Cette recension a été publiée dans le numéro de printemps 2024 de Politique étrangère (n° 1/2024). Benjamin Oudet propose une analyse de l’ouvrage de Béatrice Guillaumin, L’appareil français de renseignement. Une administration ordinaire aux attributs extraordinaires (mare & martin, 2023, 622 pages).

Trois dimensions sont au cœur de  l’analyse : la constitution d’un appareil de renseignement entendu comme « l’assemblage cohérent des services de renseignement » ; la transformation du rapport de cet appareil aux décideurs gouvernementaux ; l’émergence d’une « trame » de contrôle politique, juridique, administratif et parlementaire.

L’originalité de la démonstration résulte de son choix épistémologique : considérer le renseignement comme une organisation. Le regard est ici porté sur l’articulation des services dans l’« appareil » plus que sur les activités concrètes des « administrations discrètes ». Le passage du registre descriptif (les services de renseignement sont des administrations) au registre scientifique (ils sont questionnés par la science administrative) permet d’identifier un « processus de normalisation » qui repose sur la rénovation du cadre institutionnel (création de la CNRLT, de l’Académie du renseignement) et juridique via la loi du 24 juillet 2015.

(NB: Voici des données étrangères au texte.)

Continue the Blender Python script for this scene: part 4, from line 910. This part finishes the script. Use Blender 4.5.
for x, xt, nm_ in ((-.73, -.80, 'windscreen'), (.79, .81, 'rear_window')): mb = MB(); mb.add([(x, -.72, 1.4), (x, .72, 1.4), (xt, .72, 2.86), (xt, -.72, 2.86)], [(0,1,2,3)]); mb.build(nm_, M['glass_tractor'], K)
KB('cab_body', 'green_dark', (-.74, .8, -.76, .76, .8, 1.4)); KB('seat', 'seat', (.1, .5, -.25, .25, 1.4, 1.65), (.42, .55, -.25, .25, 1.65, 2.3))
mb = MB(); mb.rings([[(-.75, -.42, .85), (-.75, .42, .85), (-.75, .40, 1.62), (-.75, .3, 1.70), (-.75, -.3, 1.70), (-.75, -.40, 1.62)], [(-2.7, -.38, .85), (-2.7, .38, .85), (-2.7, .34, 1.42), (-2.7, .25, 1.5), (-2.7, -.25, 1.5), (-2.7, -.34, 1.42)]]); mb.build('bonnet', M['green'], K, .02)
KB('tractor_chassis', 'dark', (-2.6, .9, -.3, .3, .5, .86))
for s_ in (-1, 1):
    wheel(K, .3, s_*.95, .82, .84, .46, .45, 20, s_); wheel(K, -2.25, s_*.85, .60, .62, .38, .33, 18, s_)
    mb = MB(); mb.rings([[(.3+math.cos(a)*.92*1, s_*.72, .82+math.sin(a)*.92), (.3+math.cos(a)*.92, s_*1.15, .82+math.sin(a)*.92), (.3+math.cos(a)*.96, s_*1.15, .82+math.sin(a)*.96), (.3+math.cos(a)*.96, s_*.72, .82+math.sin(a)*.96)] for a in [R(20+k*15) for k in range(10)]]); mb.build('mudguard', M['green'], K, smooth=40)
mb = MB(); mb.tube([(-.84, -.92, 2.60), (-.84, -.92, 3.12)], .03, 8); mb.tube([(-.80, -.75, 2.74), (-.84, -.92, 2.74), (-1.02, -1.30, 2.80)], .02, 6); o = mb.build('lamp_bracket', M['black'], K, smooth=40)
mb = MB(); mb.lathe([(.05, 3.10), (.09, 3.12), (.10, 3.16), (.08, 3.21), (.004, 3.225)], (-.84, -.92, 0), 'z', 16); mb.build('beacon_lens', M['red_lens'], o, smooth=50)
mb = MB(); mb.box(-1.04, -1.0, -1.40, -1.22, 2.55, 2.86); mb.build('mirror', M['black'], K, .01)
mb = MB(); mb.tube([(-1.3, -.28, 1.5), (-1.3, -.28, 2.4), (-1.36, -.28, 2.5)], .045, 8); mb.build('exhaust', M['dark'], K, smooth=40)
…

L’émergence d’un droit spécifique du et pour le renseignement est le levier principal de ce processus. L’auteur peut ainsi qualifier le renseignement d’« administration ordinaire », du fait de la reconnaissance institutionnelle des services ; de l’inscription de leur action dans une politique formalisée, orientée et subordonnée à la présidence et au gouvernement. Son organisation est traversée des dynamiques et enjeux communs à toute administration : découpage sectoriel, maîtrise du territoire, gestions des ressources humaines, rapport administrations centrales/locales, diversité des statuts.

Si ce processus n’avait pas échappé aux historiens et politistes, l’auteur remarque que, tout en atténuant les originalités de départ, il fait émerger certains « attributs particuliers » dont témoigne son rapport au droit ; soit qu’il lui octroie des prérogatives ultra-exorbitantes du droit commun (techniques de recueil de renseignement, fonds spéciaux), soit qu’il demeure silencieux sur certaines pratiques (action des services à l’étranger, coopérations internationales, statuts spécifiques des agents). Ainsi, « par leur ampleur et leur cumul, ces spécificités statutaires témoignent de l’exorbitance du droit de la fonction publique appliquée au renseignement ». Enfin, la trame de contrôle de l’appareil, autour d’institutions inédites (CNCTR, ISR, DRP, CNIL, CVFS…), témoigne également de ces attributs. La partie consacrée au contrôle est d’ailleurs une remarquable introduction à ses acteurs et leurs enjeux.

Cette publication est aussi le signe de la normalisation du renseignement comme objet d’étude universitaire. Rien ne s’oppose désormais à ce qu’en tant que communauté politique publique, ou « appareil », il soit saisi par les concepts et problématisations propres aux disciplines académiques, en dépit du poids incompressible du secret.

Cet ouvrage est donc d’un intérêt majeur pour quiconque s’intéresse aux transformations contemporaines du renseignement français et, plus généralement, pour les courants sociologiques des relations internationales qui portent le regard sur la configuration des acteurs dans les processus de décisions.